Нормальные человеческие чувства безжалостно удавлены в мальчике Танатосом общественной морали. Он пытается спасти себя невинностью, но чем больше он пытается на ней настаивать, тем больше корни этого ницшевского дерева уходят «в землю, вниз, в темноту, глубину – во зло»… Кьеркегор искренне верил, что над его родом тяготит проклятье за то, что отец его, Михаэль Педерсен Кьеркегор, будучи мальчиком, проклял Бога, а будучи юношей, соблазнил свою будущую жену, не любя ее. Сёрен ждал, что он, как и все его братья и сестры (за исключением, правда, одного), умрет до исполнения тридцати трех лет. Он ждал и, кажется, даже мечтал об этом. Ведь смерть – это, наверное, единственный способ погубить чувственность, погубить Эрос. Мистерия Эроса и Танатоса… Но проклятье рода Кьеркегоров по отношению к нему «оскандалилось самым феноменальным образом». «Чти отца своего и матерь твою, да долголетен будешь»… Когда зловещий Рок прошел Сёрена стороной, кажется, он сам стал настойчиво искать смерти и нашел-таки. Последнее, что он написал в своем дневнике, было:

«Явился я на свет благодаря преступлению, явился я вопреки Божьей воле. Вина, которая хотя в некотором смысле и не является лично моей и все же делающая меня в глазах Господа тоже преступником, вина эта такова: давать жизнь. Вине соответствует наказание: лишиться всякого желания и радости жизни, дойти до высочайшей степени пресыщенности жизнью».

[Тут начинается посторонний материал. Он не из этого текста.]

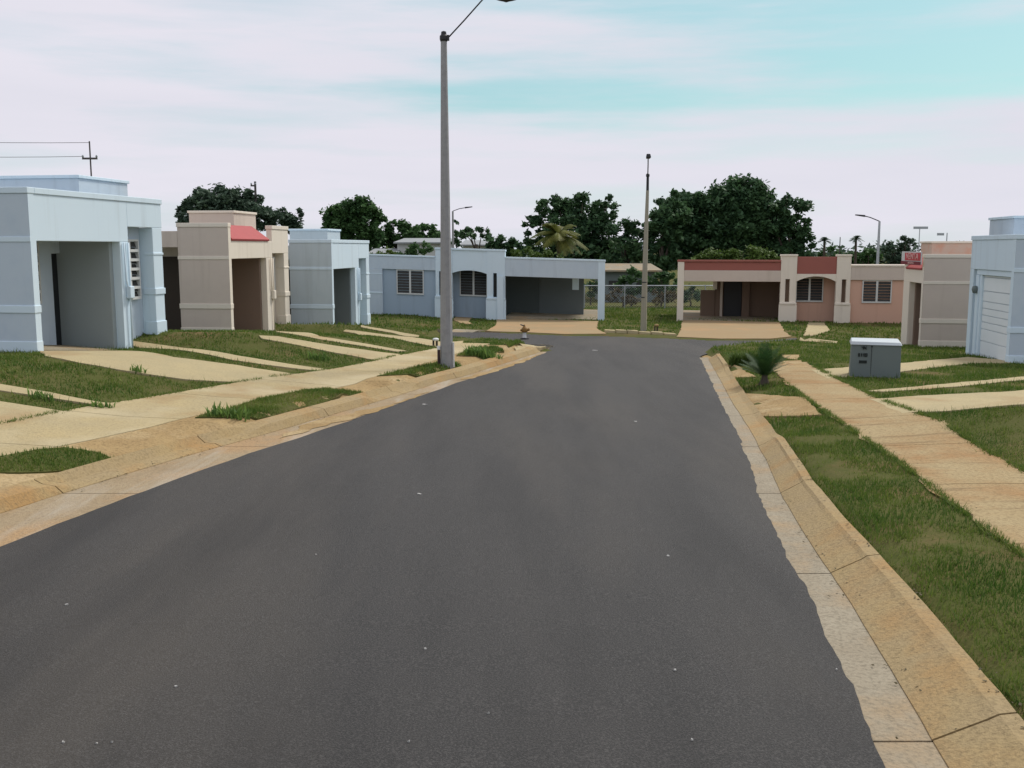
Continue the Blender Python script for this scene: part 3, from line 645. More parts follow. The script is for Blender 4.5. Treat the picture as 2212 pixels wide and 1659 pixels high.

Глубина личной трагедии Кьеркегора, трагедия его жизни и его смерти, как в капле воды, отражается в судьбе маленького Морица. И потому сцена похорон Морица в спектакле трагична до ощущения физической боли. Мрак, тишина и эта масса, эта чудовищная масса «большинства» стоит с горящими восковыми свечами в руках, обагренная кровью мальчика, ребенка, младенца, каждого из нас… А за спинами палачей окровавленные крылья – это символы падения Морица-Кьеркегора-Икара. Подавление Эроса, уничтожение Любви, выхолащивание ее существа ведет к неминуемой победе над ним Танатоса. Этот мальчик не хотел умирать, но в этом мире, где главное признано пороком, он просто не может, не способен жить. Фрейд может сколь угодно долго защищать свою викторианскую мораль и утверждать. Но чего стоит одна слезинка ребенка…

Не менее, а может быть, и более трагична судьба Мельхиора-Ницше, точнее, Мельхиора-Заратустры. Пьеса в принципе исключительно проницшеанская. Избранные декорации фантастического леса вызывают прямые ассоциации с лесом, в который от мира удаляется Заратустра, неся на руках своего «неподвижного спутника» – тело канатного плясуна, разбившегося на потребу толпе. Разговор умирающего и Заратустры кажется разговором Кьеркегора и Ницше, Морица и Мельхиора:

«Но Заратустра продолжал стоять, и как раз тело упало возле него, исковерканное и разбитое, но еще не мертвое. Через минуту к разбитому вернулось сознание, и он увидел Заратустру, опустившегося на колени возле него.

– Что ты тут делаешь? – сказал он наконец. – Я давно знал, что черт подставит мне ногу. Теперь он тащит меня в ад: ты хочешь помешать ему?